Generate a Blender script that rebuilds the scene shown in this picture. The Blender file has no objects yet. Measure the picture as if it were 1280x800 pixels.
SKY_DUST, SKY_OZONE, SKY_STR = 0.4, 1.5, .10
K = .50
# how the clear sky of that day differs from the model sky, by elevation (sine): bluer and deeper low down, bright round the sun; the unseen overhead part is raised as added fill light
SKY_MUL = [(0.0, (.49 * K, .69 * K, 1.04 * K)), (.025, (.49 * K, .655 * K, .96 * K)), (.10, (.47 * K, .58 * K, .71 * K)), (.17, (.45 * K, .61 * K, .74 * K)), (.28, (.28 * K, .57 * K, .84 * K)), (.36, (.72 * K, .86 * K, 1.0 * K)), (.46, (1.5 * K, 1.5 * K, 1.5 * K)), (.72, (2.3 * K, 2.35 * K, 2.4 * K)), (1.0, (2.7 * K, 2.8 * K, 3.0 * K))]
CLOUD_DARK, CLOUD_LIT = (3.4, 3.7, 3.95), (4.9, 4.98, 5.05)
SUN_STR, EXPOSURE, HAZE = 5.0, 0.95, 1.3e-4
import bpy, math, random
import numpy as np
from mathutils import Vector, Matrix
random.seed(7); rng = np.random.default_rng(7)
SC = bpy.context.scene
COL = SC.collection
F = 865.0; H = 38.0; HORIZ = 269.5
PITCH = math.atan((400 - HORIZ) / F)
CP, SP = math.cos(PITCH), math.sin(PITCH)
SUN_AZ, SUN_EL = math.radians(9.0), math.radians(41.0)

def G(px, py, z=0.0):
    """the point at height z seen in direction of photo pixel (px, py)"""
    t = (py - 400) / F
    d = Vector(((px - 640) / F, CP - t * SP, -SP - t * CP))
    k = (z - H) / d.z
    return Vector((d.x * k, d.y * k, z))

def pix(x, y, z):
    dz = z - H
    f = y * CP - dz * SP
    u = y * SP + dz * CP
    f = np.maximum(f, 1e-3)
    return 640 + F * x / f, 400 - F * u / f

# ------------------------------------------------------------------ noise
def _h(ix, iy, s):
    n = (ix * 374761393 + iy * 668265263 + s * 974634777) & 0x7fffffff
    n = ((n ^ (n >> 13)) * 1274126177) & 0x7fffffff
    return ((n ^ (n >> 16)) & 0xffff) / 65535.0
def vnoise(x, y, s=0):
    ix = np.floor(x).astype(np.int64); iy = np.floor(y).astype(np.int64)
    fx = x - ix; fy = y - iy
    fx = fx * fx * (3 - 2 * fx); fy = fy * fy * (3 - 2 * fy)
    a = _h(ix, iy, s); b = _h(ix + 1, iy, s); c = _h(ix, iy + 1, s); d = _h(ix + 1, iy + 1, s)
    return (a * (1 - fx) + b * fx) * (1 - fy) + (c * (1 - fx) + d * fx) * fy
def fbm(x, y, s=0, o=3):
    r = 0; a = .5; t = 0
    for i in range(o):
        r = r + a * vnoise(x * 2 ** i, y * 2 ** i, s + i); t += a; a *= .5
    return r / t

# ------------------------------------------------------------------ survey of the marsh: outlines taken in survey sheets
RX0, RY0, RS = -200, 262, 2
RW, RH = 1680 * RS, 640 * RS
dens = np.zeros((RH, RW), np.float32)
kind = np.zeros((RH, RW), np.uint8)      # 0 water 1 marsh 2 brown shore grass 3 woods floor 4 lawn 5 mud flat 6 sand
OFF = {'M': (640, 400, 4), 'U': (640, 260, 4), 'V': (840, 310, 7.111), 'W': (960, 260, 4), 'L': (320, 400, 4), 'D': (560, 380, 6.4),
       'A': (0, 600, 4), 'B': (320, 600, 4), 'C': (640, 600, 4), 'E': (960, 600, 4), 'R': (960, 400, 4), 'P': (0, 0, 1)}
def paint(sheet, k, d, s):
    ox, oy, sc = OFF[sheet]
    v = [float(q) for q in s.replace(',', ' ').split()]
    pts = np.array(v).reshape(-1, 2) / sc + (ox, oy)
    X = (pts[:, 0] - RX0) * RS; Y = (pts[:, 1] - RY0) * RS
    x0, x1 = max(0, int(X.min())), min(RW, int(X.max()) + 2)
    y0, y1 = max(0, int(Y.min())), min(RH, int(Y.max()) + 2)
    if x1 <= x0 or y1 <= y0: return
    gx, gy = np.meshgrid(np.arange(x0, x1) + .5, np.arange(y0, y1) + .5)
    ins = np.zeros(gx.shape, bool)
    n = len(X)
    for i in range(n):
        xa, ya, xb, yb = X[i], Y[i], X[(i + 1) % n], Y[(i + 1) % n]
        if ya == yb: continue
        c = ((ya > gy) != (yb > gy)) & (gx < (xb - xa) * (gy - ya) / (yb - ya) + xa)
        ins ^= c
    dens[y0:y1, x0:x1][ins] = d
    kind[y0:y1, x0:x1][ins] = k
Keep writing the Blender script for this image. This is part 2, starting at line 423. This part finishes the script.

_Task requirements:_ Copy out the whole listing exactly; please set it all down.

_Result:_
Generate a Blender script that rebuilds the scene shown in this picture. The Blender file has no objects yet. Measure the picture as if it were 1280x800 pixels.
SKY_DUST, SKY_OZONE, SKY_STR = 0.4, 1.5, .10
K = .50
# how the clear sky of that day differs from the model sky, by elevation (sine): bluer and deeper low down, bright round the sun; the unseen overhead part is raised as added fill light
SKY_MUL = [(0.0, (.49 * K, .69 * K, 1.04 * K)), (.025, (.49 * K, .655 * K, .96 * K)), (.10, (.47 * K, .58 * K, .71 * K)), (.17, (.45 * K, .61 * K, .74 * K)), (.28, (.28 * K, .57 * K, .84 * K)), (.36, (.72 * K, .86 * K, 1.0 * K)), (.46, (1.5 * K, 1.5 * K, 1.5 * K)), (.72, (2.3 * K, 2.35 * K, 2.4 * K)), (1.0, (2.7 * K, 2.8 * K, 3.0 * K))]
CLOUD_DARK, CLOUD_LIT = (3.4, 3.7, 3.95), (4.9, 4.98, 5.05)
SUN_STR, EXPOSURE, HAZE = 5.0, 0.95, 1.3e-4
import bpy, math, random
import numpy as np
from mathutils import Vector, Matrix
random.seed(7); rng = np.random.default_rng(7)
SC = bpy.context.scene
COL = SC.collection
F = 865.0; H = 38.0; HORIZ = 269.5
PITCH = math.atan((400 - HORIZ) / F)
CP, SP = math.cos(PITCH), math.sin(PITCH)
SUN_AZ, SUN_EL = math.radians(9.0), math.radians(41.0)

def G(px, py, z=0.0):
    """the point at height z seen in direction of photo pixel (px, py)"""
    t = (py - 400) / F
    d = Vector(((px - 640) / F, CP - t * SP, -SP - t * CP))
    k = (z - H) / d.z
    return Vector((d.x * k, d.y * k, z))

def pix(x, y, z):
    dz = z - H
    f = y * CP - dz * SP
    u = y * SP + dz * CP
    f = np.maximum(f, 1e-3)
    return 640 + F * x / f, 400 - F * u / f

# ------------------------------------------------------------------ noise
def _h(ix, iy, s):
    n = (ix * 374761393 + iy * 668265263 + s * 974634777) & 0x7fffffff
    n = ((n ^ (n >> 13)) * 1274126177) & 0x7fffffff
    return ((n ^ (n >> 16)) & 0xffff) / 65535.0
def vnoise(x, y, s=0):
    ix = np.floor(x).astype(np.int64); iy = np.floor(y).astype(np.int64)
    fx = x - ix; fy = y - iy
    fx = fx * fx * (3 - 2 * fx); fy = fy * fy * (3 - 2 * fy)
    a = _h(ix, iy, s); b = _h(ix + 1, iy, s); c = _h(ix, iy + 1, s); d = _h(ix + 1, iy + 1, s)
    return (a * (1 - fx) + b * fx) * (1 - fy) + (c * (1 - fx) + d * fx) * fy
def fbm(x, y, s=0, o=3):
    r = 0; a = .5; t = 0
    for i in range(o):
        r = r + a * vnoise(x * 2 ** i, y * 2 ** i, s + i); t += a; a *= .5
    return r / t

# ------------------------------------------------------------------ survey of the marsh: outlines taken in survey sheets
RX0, RY0, RS = -200, 262, 2
RW, RH = 1680 * RS, 640 * RS
dens = np.zeros((RH, RW), np.float32)
kind = np.zeros((RH, RW), np.uint8)      # 0 water 1 marsh 2 brown shore grass 3 woods floor 4 lawn 5 mud flat 6 sand
OFF = {'M': (640, 400, 4), 'U': (640, 260, 4), 'V': (840, 310, 7.111), 'W': (960, 260, 4), 'L': (320, 400, 4), 'D': (560, 380, 6.4),
       'A': (0, 600, 4), 'B': (320, 600, 4), 'C': (640, 600, 4), 'E': (960, 600, 4), 'R': (960, 400, 4), 'P': (0, 0, 1)}
def paint(sheet, k, d, s):
    ox, oy, sc = OFF[sheet]
    v = [float(q) for q in s.replace(',', ' ').split()]
    pts = np.array(v).reshape(-1, 2) / sc + (ox, oy)
    X = (pts[:, 0] - RX0) * RS; Y = (pts[:, 1] - RY0) * RS
    x0, x1 = max(0, int(X.min())), min(RW, int(X.max()) + 2)
    y0, y1 = max(0, int(Y.min())), min(RH, int(Y.max()) + 2)
    if x1 <= x0 or y1 <= y0: return
    gx, gy = np.meshgrid(np.arange(x0, x1) + .5, np.arange(y0, y1) + .5)
    ins = np.zeros(gx.shape, bool)
    n = len(X)
    for i in range(n):
        xa, ya, xb, yb = X[i], Y[i], X[(i + 1) % n], Y[(i + 1) % n]
        if ya == yb: continue
        c = ((ya > gy) != (yb > gy)) & (gx < (xb - xa) * (gy - ya) / (yb - ya) + xa)
        ins ^= c
    dens[y0:y1, x0:x1][ins] = d
    kind[y0:y1, x0:x1][ins] = k
Keep writing the Blender script for this image. This is part 2, starting at line 423. This part finishes the script.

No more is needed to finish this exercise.